On the footpath at the bottom of the infamous “grassy knoll” in Dallas, beneath the former Texas Book Depository Building from which some say Lee Harvey Oswald shot President John F Kennedy, a group of portly middle-aged men stand selling their conspiracy theory books, magazines and newspapers.

There’s no point in trying to engage them in a discussion we discover because even if you might actually agree with them they don’t want to talk about it. They want to tell you about it in slightly anxious, sweaty and hectoring voices.

So we bought a couple of their newsprint magazines and left them to their circular conversations. Anyway, we’d been up in the building and seen the site-lines from the room of the alleged shooter and had our own opinions.

But later back at the motel we opened the pages of one of the magazines and were horrified. This was Dead Kennedy porn because there -- on page after page -- were images of Kennedy’s smashed open skull from autopsy photos.

Image after image.

If the intention was gut churning horror it had that effect, but also – even to this day – something more.

It was a reminder that amidst all the rumours, theories, enquiries, documentaries and circular conversations that a man was dead – half his head blown away – and that his wife not only saw it happen but was there cradling him as he bled and died.

Whatever we might think of Jacqueline Kennedy – and after this biography you might not think much of her – she, as did Yoko Ono and millions of other unnamed women, saw her husband die in real time.

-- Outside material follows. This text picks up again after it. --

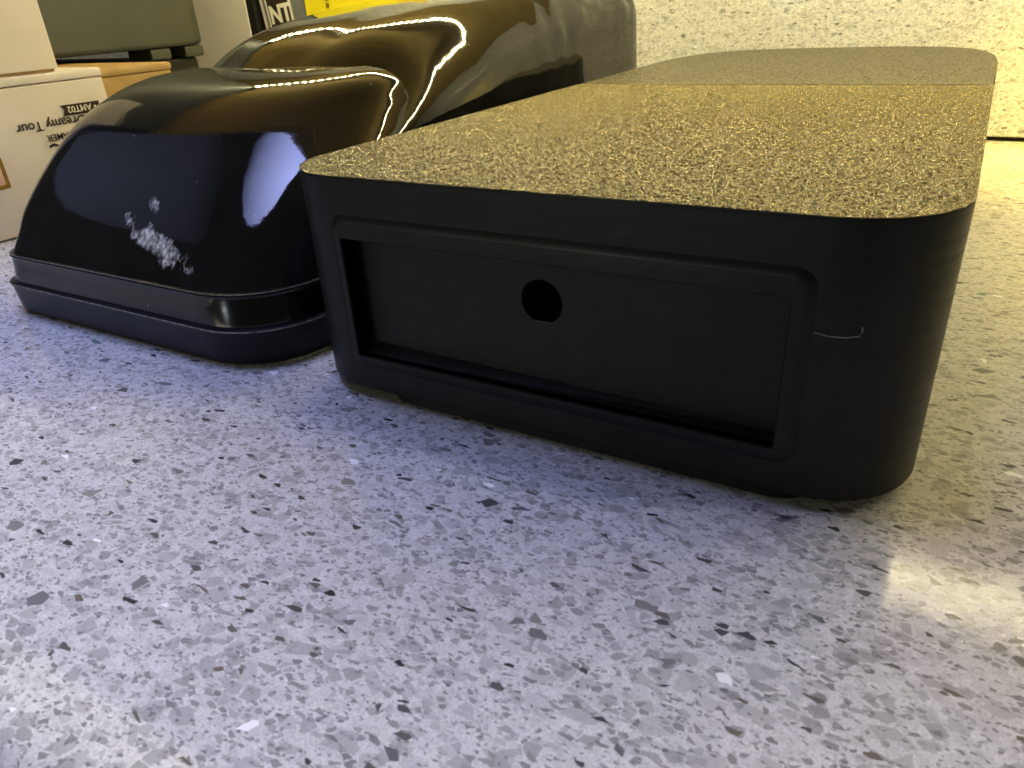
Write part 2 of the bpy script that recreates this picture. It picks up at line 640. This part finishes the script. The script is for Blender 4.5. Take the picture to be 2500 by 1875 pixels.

And then in her case, no doubt again in the Zapruder film of the assassination.

In the days after Kennedy’s killing there was Jackie on view as a kind of poised, mute cypher for the horror of a widow, going through the protocols of the swearing in of a new president while still wearing her blood-splattered dress (“Let them see what they’ve done” was her famous line) and then the state funeral.

What happened away from the public domain is the raw core of this quite moving film in which Natalie Portman plays Jackie as a woman brutalised and numbed, but also a little later trying to control her husband (and her own) legacy.

Portman affects the strangely high, soft, slow and mannered speech of Jackie at this time, but the most compelling parts are played out in silence as she drinks, walks the elegant halls of the White House and their private rooms in a kind of fog of incomprehension, shock and turmoil.

She reaches for objects then withdraws, and in other places when talking with those family, friends and staff gathered around her – all equally incapable of comprehending this terrible moment and wrinkle in history – her thoughts jump from the mundane to the political.

Portman portrays her as a woman on the verge of a nervous breakdown, which she no doubt was.

But Jackie here – in a screenplay by Noah Oppenheim, his first – also acknowledges her husband’s infidelities and shortcomings, however Jack was still her husband and more than that, the president of the United States of America.

In a dramatic conceit we see the story played out in shifts of time, among them a series of later, imagined sequences where she is being interviewed at the Kennedy place in Hyannis Port by The Journalist (Billy Crudup) and wanting to commit to the historical record, as she sees it.

She smokes incessantly (“I don’t smoke”, she warns The Journalist when he wants to mention it in the piece) and again still tries to come to terms with what had happened, and how it should be presented for future generations.

Jackie attempts to get inside the soul of a woman confronted by the most sudden and horrific of circumstances and it is at its best when Portman plays Jackie as not the First Lady but as a wife who has suddenly become a widow.

The overlay of her responsibilities, the political turmoil around her, the advice from many to retreat from the pubic eye, the need for composure as she has to plan a state funeral and tell her to young children just add layers of history to a true event

Which at core is as tragic, horrible and as real as those photos of Jack Kennedy I wish I had never seen that night in Dallas.